Given request: Write out, exactly and only, the lines that run from the top of the records to the line with "random.seed(7)". Include both ends; exclude pictures.

Data to use:

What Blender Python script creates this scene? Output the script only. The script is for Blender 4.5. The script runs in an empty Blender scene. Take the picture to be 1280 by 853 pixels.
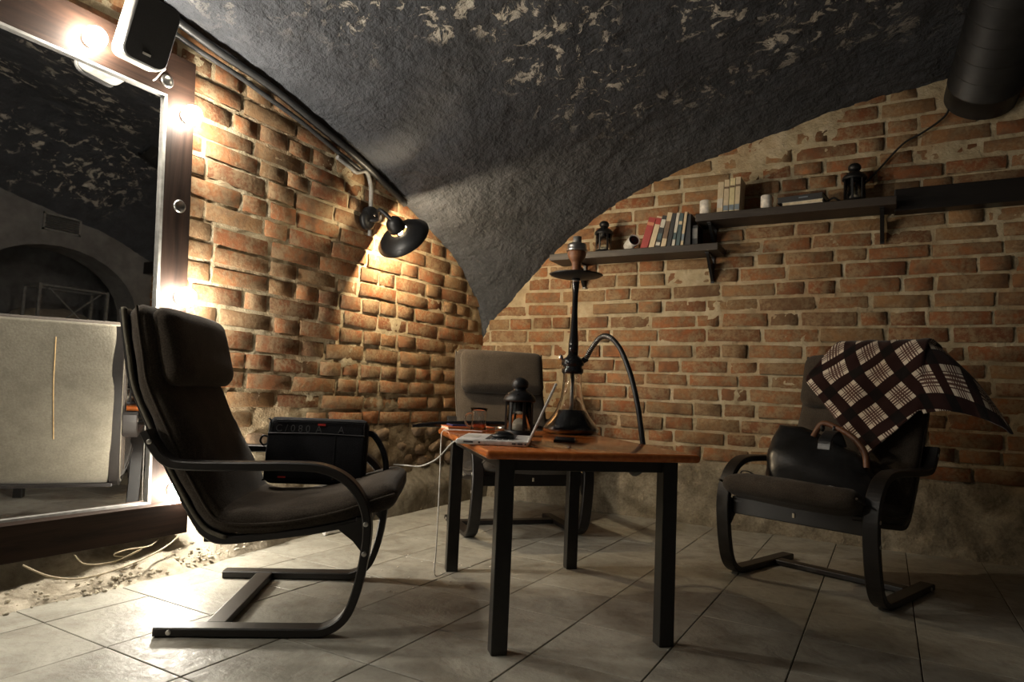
import bpy, bmesh, math, random
from mathutils import Vector, Matrix, noise, Quaternion

sc = bpy.context.scene
COL = sc.collection
random.seed(7)

# ------------------------------------------------------------------ camera
YAW, PITCH, ROLL = (math.radians(a) for a in (29.5, 4.45, 2.5))
CAM_Z = 0.77
fw = Vector((-math.sin(YAW)*math.cos(PITCH), math.cos(YAW)*math.cos(PITCH), math.sin(PITCH)))
r0 = Vector((math.cos(YAW), math.sin(YAW), 0)); u0 = r0.cross(fw)
rt = math.cos(ROLL)*r0 + math.sin(ROLL)*u0
up = -math.sin(ROLL)*r0 + math.cos(ROLL)*u0
cd = bpy.data.cameras.new('camera'); cam = bpy.data.objects.new('camera', cd); COL.objects.link(cam)
cd.sensor_fit = 'HORIZONTAL'; cd.sensor_width = 36.0; cd.lens = 830/1280*36.0
cd.clip_start = 0.02
m = Matrix.Identity(4)
for i in range(3):
    m[i][0] = rt[i]; m[i][1] = up[i]; m[i][2] = -fw[i]
m[0][3], m[1][3], m[2][3] = 0, 0, CAM_Z
cam.matrix_world = m
sc.camera = cam

# ------------------------------------------------------------------ world, exposure
w = bpy.data.worlds.new('world'); sc.world = w; w.use_nodes = True
w.node_tree.nodes['Background'].inputs[0].default_value = (0.01, 0.01, 0.012, 1)
w.node_tree.nodes['Background'].inputs[1].default_value = 0.3
sc.view_settings.view_transform = 'Standard'
sc.view_settings.look = 'None'
sc.view_settings.gamma = 1.0
sc.view_settings.use_curve_mapping = False
sc.view_settings.exposure = 0.0
sc.cycles.sample_clamp_indirect = 8.0
BULB_W = 430.0          # radiance of the mirror bulbs
BULB_C = (1.0, 0.92, 0.78)
SCONCE_W = 38.0         # watts of the wall lamp
SCONCE_C = (1.0, 0.80, 0.52)

# ------------------------------------------------------------------ node helpers
def new_mat(name):
    mt = bpy.data.materials.new(name); mt.use_nodes = True
    nt = mt.node_tree; b = nt.nodes['Principled BSDF']
    return mt, nt, b
def nd(nt, t, **kw):
    n = nt.nodes.new(t)
    for k, v in kw.items():
        if k.startswith('i_'):
            n.inputs[k[2:].replace('_', ' ')].default_value = v
        else:
            setattr(n, k, v)
    return n
def c4(c): return (c[0], c[1], c[2], 1)
def ramp(nt, fac, stops, interp='LINEAR'):
    r = nt.nodes.new('ShaderNodeValToRGB'); e = r.color_ramp; e.interpolation = interp
    while len(e.elements) < len(stops): e.elements.new(0.5)
    for el, (p, c) in zip(e.elements, stops):
        el.position = p; el.color = c4(c)
    nt.links.new(fac, r.inputs[0]); return r.outputs[0]
def mixc(nt, fac, a, b, mode='MIX'):
    n = nt.nodes.new('ShaderNodeMix'); n.data_type = 'RGBA'; n.blend_type = mode
    if isinstance(fac, (int, float)): n.inputs[0].default_value = fac
    else: nt.links.new(fac, n.inputs[0])
    for s, v in ((6, a), (7, b)):
        if isinstance(v, tuple): n.inputs[s].default_value = c4(v)
        else: nt.links.new(v, n.inputs[s])
    return n.outputs[2]
def math_(nt, op, a, b=None, c=None, clamp=False):
    n = nt.nodes.new('ShaderNodeMath'); n.operation = op; n.use_clamp = clamp
    for i, v in enumerate((a, b, c)):
        if v is None: continue
        if isinstance(v, (int, float)): n.inputs[i].default_value = v
        else: nt.links.new(v, n.inputs[i])
    return n.outputs[0]
def mapr(nt, v, a, b, c=0.0, d=1.0):
    n = nt.nodes.new('ShaderNodeMapRange'); n.interpolation_type = 'SMOOTHSTEP'
    nt.links.new(v, n.inputs[0])
    for i, x in enumerate((a, b, c, d)): n.inputs[i+1].default_value = x
    return n.outputs[0]
def noise_(nt, vec, scale, detail=4, rough=0.55, dist=0.0):
    n = nt.nodes.new('ShaderNodeTexNoise'); n.inputs['Scale'].default_value = scale
    n.inputs['Detail'].default_value = detail; n.inputs['Roughness'].default_value = rough
    n.inputs['Distortion'].default_value = dist
    nt.links.new(vec, n.inputs['Vector']); return n.outputs[0]
def world_pos(nt):
    return nt.nodes.new('ShaderNodeNewGeometry').outputs['Position']
def obj_pos(nt):
    return nt.nodes.new('ShaderNodeTexCoord').outputs['Object']
def bump(nt, b, h, strength=0.4, dist=0.01):
    n = nt.nodes.new('ShaderNodeBump'); n.inputs['Strength'].default_value = strength
    n.inputs['Distance'].default_value = dist
    nt.links.new(h, n.inputs['Height']); nt.links.new(n.outputs[0], b.inputs['Normal'])

def simple(name, col, rough=0.6, metal=0.0, nscale=40, var=0.25, bmp=0.15, bdist=0.002, spec=0.5):
    """plain coloured material with a little procedural mottling and relief"""
    mt, nt, b = new_mat(name)
    p = obj_pos(nt); f = noise_(nt, p, nscale)
    dark = tuple(x*(1-var) for x in col); lite = tuple(min(1, x*(1+var)) for x in col)
    nt.links.new(ramp(nt, f, [(0.3, dark), (0.7, lite)]), b.inputs['Base Color'])
    b.inputs['Roughness'].default_value = rough; b.inputs['Metallic'].default_value = metal
    b.inputs['Specular IOR Level'].default_value = spec
    if bmp: bump(nt, b, f, bmp, bdist)
    return mt
def emit(name, col, s):
    mt, nt, b = new_mat(name)
    b.inputs['Base Color'].default_value = c4(col)
    b.inputs['Emission Color'].default_value = c4(col); b.inputs['Emission Strength'].default_value = s
    return mt
def glass(name, col=(1, 1, 1), rough=0.0, ior=1.45):
    mt, nt, b = new_mat(name)
    b.inputs['Base Color'].default_value = c4(col); b.inputs['Transmission Weight'].default_value = 1
    b.inputs['Roughness'].default_value = rough; b.inputs['IOR'].default_value = ior
    return mt

# ------------------------------------------------------------------ materials
def brick_mat():
    mt, nt, b = new_mat('old_brick')
    oi = nt.nodes.new('ShaderNodeObjectInfo'); p = world_pos(nt)
    base = ramp(nt, oi.outputs['Random'], [(0.0, (.36, .13, .055)), (.2, (.42, .19, .085)), (.38, (.25, .10, .05)),
                (.52, (.36, .21, .10)), (.66, (.32, .115, .05)), (.80, (.22, .14, .08)), (.9, (.40, .24, .12)), (1, (.45, .18, .075))])
    n1 = noise_(nt, p, 14, 5, .65); n2 = noise_(nt, p, 60, 4, .7); n3 = noise_(nt, p, 5, 4, .6)
    base = mixc(nt, mapr(nt, n1, .35, .7), base, (.17, .10, .06), 'MIX')
    sm = math_(nt, 'MULTIPLY', mapr(nt, n3, .30, .54), mapr(nt, math_(nt, 'ADD', math_(nt, 'MULTIPLY', n2, .5), math_(nt, 'MULTIPLY', n1, .5)), .42, .58))
    base = mixc(nt, math_(nt, 'MULTIPLY', sm, .68), base, (.46, .34, .20))
    base = mixc(nt, 1.0, base, (.74, .72, .70), 'MULTIPLY')
    nt.links.new(base, b.inputs['Base Color']); b.inputs['Roughness'].default_value = .92
    b.inputs['Specular IOR Level'].default_value = .2
    h = math_(nt, 'ADD', math_(nt, 'MULTIPLY', n1, .6), math_(nt, 'MULTIPLY', n2, .5))
    bump(nt, b, h, .8, .008)
    return mt
def mortar_mat():
    mt, nt, b = new_mat('lime_mortar')
    p = world_pos(nt)
    sx = nt.nodes.new('ShaderNodeSeparateXYZ'); nt.links.new(p, sx.inputs[0])
    n1 = noise_(nt, p, 9, 6, .65); n2 = noise_(nt, p, 70, 4, .7); n3 = noise_(nt, p, 2.2, 4, .6)
    c = ramp(nt, n1, [(.25, (.25, .19, .115)), (.5, (.46, .38, .25)), (.75, (.60, .52, .38))])
    c = mixc(nt, math_(nt, 'MULTIPLY', mapr(nt, n3, .45, .65), .45), c, (.42, .25, .13))
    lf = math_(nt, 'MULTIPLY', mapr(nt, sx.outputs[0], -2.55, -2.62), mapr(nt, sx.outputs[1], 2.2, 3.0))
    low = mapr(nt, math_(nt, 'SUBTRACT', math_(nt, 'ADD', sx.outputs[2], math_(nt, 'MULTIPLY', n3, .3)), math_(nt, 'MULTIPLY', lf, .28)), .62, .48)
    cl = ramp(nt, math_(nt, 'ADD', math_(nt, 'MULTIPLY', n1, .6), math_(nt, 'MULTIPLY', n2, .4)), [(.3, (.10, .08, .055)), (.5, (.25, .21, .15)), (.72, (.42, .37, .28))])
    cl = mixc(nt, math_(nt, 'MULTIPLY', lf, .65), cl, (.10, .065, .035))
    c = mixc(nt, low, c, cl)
    nt.links.new(c, b.inputs['Base Color']); b.inputs['Roughness'].default_value = .95
    b.inputs['Specular IOR Level'].default_value = .15
    h = math_(nt, 'ADD', n1, math_(nt, 'MULTIPLY', n2, .5))
    bump(nt, b, h, 1.0, .015)
    return mt
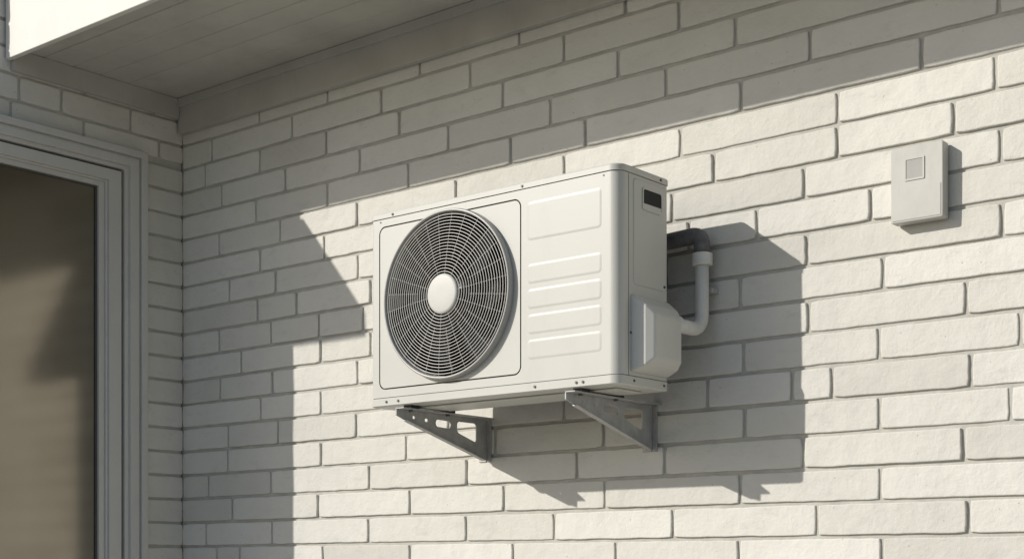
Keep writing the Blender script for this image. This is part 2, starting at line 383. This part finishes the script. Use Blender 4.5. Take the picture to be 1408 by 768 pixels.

Result below:
What Blender Python script creates this scene? Output the script only. The script is for Blender 4.5. The script runs in an empty Blender scene. Take the picture to be 1280 by 853 pixels.
import bpy, bmesh, math, random
from mathutils import Vector, Matrix, noise, Quaternion

sc = bpy.context.scene
COL = sc.collection
random.seed(7)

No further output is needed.